No entanto, a julgar pelo artigo recente da Xinhua e outros anteriores, o regime chinês claramente reconhece os problemas: “Os problemas enfrentados pela economia da China, incluindo um setor imobiliário problemático, o excesso de capacidade industrial, o aumento dos níveis de dívida, bem como a falta de novas forças de crescimento, estão todos conectados entre si e soluções fragmentadas não funcionam mais. A única maneira de restaurar a vitalidade da economia é avançar com reformas.” Mas elas não estão acontecendo.

Em vez disso, autoridades do banco central estão pedindo déficits fiscais de até 5% para apoiar a economia, e eles admitem que o estímulo monetário tradicional não está mais funcionando.

“Apesar das grandes doses de liquidez injetadas no mercado, as empresas preferem depositar o dinheiro em contas correntes na ausência de boas opções de investimento, o que se alinha com o baixo registro de investimento privado”, disse Sheng Songcheng, chefe de estatísticas e análise no Banco Popular da China (PBOC), conforme relatado pelo Diário da Manhã do Sul da China.

Willem Buiter, o economista-chefe do Citigroup, disse numa entrevista anterior ao Epoch Times que a China precisa recapitalizar os bancos e passar por uma rodada de déficits financiados pelo banco central para resolver excessos passados.

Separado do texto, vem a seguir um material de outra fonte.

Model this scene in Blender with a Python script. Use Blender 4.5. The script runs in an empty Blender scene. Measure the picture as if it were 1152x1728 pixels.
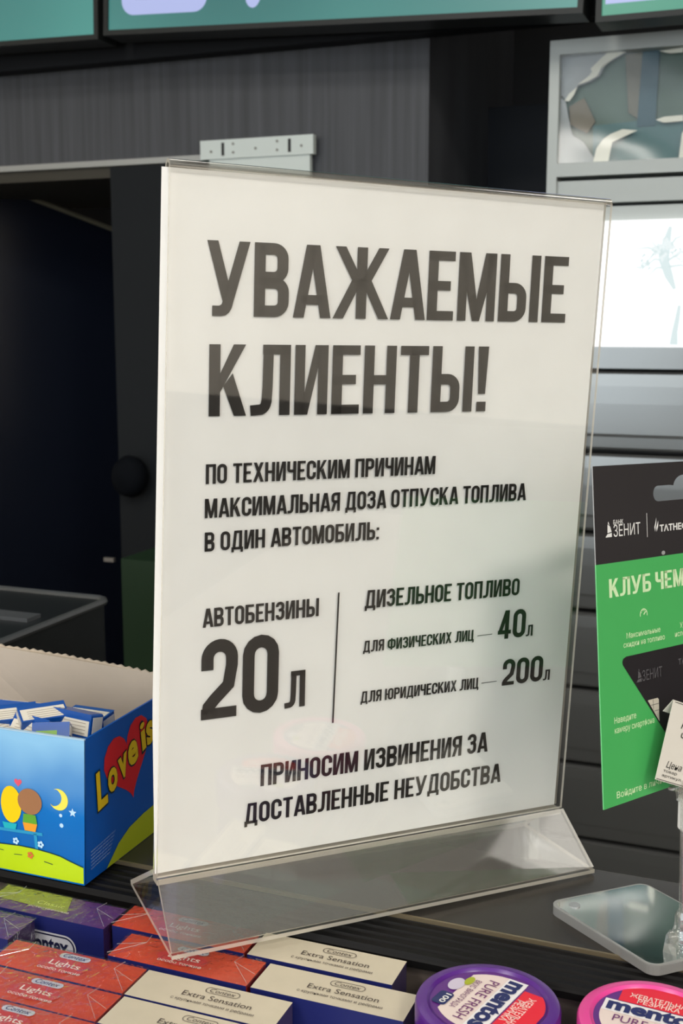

Ele acha que não há outra forma da China evitar uma crise financeira:

“A menos que eles estejam dispostos a recorrer à política monetária de helicóptero de dinheiro, ou estímulos fiscais voltados principalmente para o consumo e não para investimento. Sim, alguns gastos de capital como habitação social, habitação acessível, e inclusive algumas infraestruturas. Mas organização de apoio à infraestrutura, e não trens de alta velocidade no Tibete. Isso tem de ser financiado pelo governo central, a única entidade com bolsos profundos, e tem de ser monetizado pelo Banco Popular da China. ”

Semântica da dívida

Falando sobre a dívida e uma crise financeira, naturalmente, a Xinhua tem uma visão diferente: “A maior parte das dívidas da China são domésticas, e seus níveis de dívida estão sob controle e são menores do que outras grandes economias. Um nível do défice moderado (2,4% em 2015 e uma meta de 3% para 2016), grandes poupanças familiares e enormes reservas cambiais fortalecem a capacidade do país para suportar riscos.”

Mesmo ignorando o fato de que os funcionários do banco central chinês já estão indicando um déficit de 5%, a agência Standard & Poor (S&P) acaba de publicar um relatório alertando sobre os níveis de dívida da China serem perigosamente elevados. “Os riscos de deterioração são materiais, especialmente se as autoridades chinesas perderem o controle sobre o reequilíbrio da economia”, afirma a S&P.

chinadebt

As reservas cambiais da China diminuíram de 4 trilhões de dólares em 2014 para 3,2 trilhões de dólares agora. Gestores de fundos de investimento, como Kyle Bass da Hayman Capital, acham que o limiar da crise seria em torno de 2,5 trilhões de dólares.

“Eles estão tão à frente de excessos mundiais em crises anteriores; estamos vendo o maior desequilíbrio macro na história do mundo”, disse Kyle Bass a RealVisionTV.

Willem Buiter disse que o debate entre a dívida externa em relação interna é em grande parte sem sentido: “Você pode ter séria crise financeira à maneira antiga sem ter a questão da dívida externa asiática de 1997–1998.”

Ambos Bass e Buiter veem uma maior desvalorização da moeda chinesa como altamente provável. “O governo chinês quer uma desvalorização, mas eles querem que isso ocorra em seus termos. Nos próximos dois anos, isso estará acontecendo”, disse Bass.

Numa coisa a Xinhua está certa: os dias de crescimento de dois dígitos estão no passado. “Com certeza, a economia da China não pode, e não deveria, repetir o seu registro de crescimento do passado. Pode ser uma viagem turbulenta, mas haverá um crescimento mais lento porém estável.” O que é o melhor que a China pode esperar.